- **Source material**:
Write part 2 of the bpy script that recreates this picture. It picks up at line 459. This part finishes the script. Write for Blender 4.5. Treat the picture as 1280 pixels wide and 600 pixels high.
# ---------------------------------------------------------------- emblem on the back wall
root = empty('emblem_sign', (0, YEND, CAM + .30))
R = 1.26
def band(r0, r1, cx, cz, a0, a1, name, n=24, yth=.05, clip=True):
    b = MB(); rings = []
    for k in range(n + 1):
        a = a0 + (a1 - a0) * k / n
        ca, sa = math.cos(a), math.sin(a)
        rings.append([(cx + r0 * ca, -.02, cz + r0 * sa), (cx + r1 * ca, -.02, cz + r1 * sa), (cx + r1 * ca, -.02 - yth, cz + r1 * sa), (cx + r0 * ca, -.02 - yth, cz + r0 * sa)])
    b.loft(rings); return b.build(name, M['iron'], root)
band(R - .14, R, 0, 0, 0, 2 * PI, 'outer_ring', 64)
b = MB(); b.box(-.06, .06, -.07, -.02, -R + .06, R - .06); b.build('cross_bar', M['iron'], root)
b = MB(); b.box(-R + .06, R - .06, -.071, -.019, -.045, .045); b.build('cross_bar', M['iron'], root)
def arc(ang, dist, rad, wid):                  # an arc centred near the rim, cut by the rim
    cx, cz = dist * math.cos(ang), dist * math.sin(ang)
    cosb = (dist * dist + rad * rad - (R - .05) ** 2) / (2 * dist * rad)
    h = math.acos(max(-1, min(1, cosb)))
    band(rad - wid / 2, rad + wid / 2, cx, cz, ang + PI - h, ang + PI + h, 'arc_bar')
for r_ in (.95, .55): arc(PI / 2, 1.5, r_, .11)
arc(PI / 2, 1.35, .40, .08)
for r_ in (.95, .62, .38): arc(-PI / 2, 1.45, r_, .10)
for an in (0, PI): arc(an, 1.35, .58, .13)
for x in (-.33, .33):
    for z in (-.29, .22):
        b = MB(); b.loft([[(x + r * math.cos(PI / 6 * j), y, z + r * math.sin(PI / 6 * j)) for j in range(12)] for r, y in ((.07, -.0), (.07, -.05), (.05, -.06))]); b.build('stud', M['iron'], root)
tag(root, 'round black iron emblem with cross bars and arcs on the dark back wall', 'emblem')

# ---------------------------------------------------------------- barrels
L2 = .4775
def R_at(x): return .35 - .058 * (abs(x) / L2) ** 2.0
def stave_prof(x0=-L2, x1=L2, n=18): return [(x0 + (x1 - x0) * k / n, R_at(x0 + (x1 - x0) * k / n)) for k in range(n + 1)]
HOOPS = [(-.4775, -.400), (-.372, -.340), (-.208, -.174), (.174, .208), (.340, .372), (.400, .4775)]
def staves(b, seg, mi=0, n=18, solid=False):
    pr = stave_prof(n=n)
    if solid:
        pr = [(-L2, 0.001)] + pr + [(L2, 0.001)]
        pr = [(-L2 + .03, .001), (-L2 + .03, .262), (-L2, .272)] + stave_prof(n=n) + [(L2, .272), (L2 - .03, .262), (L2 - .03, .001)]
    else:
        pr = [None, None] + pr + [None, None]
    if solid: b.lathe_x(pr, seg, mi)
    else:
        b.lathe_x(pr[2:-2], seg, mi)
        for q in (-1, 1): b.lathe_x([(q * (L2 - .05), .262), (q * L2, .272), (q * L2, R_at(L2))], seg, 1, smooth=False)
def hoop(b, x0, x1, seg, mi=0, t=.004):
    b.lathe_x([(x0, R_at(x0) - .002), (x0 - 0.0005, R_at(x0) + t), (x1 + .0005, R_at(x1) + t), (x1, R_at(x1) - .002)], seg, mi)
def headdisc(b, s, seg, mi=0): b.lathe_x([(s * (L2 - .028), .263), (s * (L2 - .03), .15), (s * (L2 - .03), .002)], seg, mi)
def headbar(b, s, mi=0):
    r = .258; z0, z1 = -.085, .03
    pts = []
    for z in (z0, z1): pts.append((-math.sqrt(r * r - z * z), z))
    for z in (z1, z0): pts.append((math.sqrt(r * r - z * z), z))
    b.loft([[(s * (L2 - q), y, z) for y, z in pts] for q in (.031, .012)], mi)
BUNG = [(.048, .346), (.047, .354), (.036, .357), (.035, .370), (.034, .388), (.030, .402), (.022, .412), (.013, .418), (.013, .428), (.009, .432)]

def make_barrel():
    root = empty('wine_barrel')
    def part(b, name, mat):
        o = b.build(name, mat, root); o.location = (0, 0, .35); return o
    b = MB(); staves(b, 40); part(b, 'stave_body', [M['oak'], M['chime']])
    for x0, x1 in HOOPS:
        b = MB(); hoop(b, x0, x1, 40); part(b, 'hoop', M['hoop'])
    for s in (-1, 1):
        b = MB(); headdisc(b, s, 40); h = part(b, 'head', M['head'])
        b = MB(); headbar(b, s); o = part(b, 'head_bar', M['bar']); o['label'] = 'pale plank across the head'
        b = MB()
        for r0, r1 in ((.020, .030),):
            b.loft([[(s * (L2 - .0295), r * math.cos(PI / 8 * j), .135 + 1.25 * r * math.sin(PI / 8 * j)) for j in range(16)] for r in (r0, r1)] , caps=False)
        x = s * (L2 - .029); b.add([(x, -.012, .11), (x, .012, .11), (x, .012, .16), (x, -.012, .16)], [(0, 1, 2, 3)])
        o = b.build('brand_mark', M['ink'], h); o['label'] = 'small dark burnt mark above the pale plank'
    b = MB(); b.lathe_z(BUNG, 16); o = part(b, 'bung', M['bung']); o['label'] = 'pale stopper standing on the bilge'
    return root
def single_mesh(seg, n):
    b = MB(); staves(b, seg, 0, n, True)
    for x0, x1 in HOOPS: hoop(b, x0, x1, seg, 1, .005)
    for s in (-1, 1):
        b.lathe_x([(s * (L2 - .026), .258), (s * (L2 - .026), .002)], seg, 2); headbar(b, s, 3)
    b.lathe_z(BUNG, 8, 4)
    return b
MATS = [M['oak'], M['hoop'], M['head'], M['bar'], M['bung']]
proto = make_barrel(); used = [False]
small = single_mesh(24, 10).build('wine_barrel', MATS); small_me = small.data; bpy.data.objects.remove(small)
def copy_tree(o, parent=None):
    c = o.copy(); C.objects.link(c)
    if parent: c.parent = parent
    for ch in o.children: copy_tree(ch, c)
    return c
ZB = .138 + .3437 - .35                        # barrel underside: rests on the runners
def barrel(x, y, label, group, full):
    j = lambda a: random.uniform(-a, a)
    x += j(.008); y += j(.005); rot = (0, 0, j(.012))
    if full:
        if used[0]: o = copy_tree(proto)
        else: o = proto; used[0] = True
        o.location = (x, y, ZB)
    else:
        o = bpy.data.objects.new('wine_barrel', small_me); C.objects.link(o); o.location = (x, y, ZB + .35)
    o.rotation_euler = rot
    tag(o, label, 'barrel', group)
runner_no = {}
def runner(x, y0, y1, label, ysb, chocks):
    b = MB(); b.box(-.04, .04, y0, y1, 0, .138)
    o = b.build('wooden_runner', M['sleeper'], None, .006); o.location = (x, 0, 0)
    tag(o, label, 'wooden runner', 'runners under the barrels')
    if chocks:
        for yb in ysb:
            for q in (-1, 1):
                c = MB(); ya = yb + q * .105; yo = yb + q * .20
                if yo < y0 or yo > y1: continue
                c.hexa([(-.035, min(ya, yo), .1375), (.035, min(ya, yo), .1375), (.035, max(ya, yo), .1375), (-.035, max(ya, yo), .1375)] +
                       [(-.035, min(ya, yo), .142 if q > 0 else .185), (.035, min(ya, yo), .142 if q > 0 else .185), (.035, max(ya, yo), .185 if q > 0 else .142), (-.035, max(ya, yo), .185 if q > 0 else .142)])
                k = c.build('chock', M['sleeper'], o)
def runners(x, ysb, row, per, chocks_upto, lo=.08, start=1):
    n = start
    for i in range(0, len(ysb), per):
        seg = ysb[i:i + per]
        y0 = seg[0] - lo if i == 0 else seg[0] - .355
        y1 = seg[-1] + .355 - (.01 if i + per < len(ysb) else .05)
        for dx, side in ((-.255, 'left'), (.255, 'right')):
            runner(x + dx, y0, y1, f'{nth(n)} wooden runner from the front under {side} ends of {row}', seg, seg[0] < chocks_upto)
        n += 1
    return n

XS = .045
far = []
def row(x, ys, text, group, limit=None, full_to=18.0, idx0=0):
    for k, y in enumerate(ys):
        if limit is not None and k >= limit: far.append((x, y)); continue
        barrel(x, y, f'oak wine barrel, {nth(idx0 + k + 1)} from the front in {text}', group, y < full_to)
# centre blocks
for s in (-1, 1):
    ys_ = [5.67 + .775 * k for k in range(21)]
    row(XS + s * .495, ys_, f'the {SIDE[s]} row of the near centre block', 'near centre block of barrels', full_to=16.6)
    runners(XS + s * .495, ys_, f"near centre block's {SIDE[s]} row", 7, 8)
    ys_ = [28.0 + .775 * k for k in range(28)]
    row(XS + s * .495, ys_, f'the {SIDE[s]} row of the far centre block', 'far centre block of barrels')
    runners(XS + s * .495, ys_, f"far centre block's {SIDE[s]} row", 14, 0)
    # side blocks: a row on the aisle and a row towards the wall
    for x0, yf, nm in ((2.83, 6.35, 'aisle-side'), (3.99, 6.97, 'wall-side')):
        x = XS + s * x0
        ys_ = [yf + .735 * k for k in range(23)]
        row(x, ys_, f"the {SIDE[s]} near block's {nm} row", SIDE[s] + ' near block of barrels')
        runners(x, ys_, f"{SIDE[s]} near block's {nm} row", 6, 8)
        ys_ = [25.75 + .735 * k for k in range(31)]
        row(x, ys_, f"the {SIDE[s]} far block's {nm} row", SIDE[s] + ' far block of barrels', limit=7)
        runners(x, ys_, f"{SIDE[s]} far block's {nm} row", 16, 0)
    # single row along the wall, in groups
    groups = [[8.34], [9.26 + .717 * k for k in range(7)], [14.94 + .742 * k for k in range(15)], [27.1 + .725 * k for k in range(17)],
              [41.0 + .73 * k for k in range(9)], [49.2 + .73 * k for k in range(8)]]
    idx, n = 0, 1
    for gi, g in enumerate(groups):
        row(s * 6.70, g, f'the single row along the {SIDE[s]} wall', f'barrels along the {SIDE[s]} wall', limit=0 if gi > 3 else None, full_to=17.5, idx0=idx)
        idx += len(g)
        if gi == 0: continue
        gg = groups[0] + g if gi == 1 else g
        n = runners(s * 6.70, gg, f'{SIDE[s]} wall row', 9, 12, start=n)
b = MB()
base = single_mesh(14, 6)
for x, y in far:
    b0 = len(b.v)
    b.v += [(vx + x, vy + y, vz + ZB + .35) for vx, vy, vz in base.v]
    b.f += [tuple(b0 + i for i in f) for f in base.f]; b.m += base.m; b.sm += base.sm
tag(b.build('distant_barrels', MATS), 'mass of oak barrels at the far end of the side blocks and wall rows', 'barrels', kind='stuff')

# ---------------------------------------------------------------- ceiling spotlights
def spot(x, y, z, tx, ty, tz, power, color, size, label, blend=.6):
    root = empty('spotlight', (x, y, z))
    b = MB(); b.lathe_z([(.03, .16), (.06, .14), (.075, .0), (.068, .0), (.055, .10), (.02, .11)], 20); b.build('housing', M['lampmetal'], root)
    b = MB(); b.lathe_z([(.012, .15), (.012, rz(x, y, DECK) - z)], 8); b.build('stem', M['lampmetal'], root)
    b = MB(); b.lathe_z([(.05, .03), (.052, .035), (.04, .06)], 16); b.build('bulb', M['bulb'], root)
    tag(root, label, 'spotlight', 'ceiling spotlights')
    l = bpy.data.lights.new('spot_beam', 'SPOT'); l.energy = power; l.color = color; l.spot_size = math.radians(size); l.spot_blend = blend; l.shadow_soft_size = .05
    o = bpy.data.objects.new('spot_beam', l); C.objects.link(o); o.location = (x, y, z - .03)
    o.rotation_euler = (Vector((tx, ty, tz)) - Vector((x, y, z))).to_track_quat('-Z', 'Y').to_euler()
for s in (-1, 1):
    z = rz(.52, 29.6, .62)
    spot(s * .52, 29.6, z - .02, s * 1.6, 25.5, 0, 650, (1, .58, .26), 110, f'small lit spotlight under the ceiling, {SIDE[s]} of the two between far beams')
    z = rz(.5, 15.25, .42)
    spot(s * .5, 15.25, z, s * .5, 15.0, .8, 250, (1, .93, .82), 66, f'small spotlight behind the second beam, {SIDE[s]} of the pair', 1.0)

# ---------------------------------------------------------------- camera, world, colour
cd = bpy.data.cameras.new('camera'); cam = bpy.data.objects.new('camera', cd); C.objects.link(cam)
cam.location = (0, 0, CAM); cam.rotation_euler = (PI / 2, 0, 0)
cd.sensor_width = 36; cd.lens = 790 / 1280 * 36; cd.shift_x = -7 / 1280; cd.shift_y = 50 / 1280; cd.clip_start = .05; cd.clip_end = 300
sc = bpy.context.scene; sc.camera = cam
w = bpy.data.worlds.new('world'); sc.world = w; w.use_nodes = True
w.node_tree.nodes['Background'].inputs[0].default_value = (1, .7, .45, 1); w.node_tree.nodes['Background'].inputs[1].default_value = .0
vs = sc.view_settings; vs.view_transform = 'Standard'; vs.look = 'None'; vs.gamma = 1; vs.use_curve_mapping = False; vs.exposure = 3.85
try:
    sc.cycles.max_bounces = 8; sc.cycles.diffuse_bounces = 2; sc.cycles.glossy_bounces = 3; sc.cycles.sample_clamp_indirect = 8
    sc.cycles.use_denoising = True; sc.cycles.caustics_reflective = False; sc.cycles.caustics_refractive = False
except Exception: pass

- **What is required**: Leave out every line without the string "part" and copy the rest.

- **Answer to this task**:
Write part 2 of the bpy script that recreates this picture. It picks up at line 459. This part finishes the script. Write for Blender 4.5. Treat the picture as 1280 pixels wide and 600 pixels high.
    def part(b, name, mat):
    b = MB(); staves(b, 40); part(b, 'stave_body', [M['oak'], M['chime']])
        b = MB(); hoop(b, x0, x1, 40); part(b, 'hoop', M['hoop'])
        b = MB(); headdisc(b, s, 40); h = part(b, 'head', M['head'])
        b = MB(); headbar(b, s); o = part(b, 'head_bar', M['bar']); o['label'] = 'pale plank across the head'
    b = MB(); b.lathe_z(BUNG, 16); o = part(b, 'bung', M['bung']); o['label'] = 'pale stopper standing on the bilge'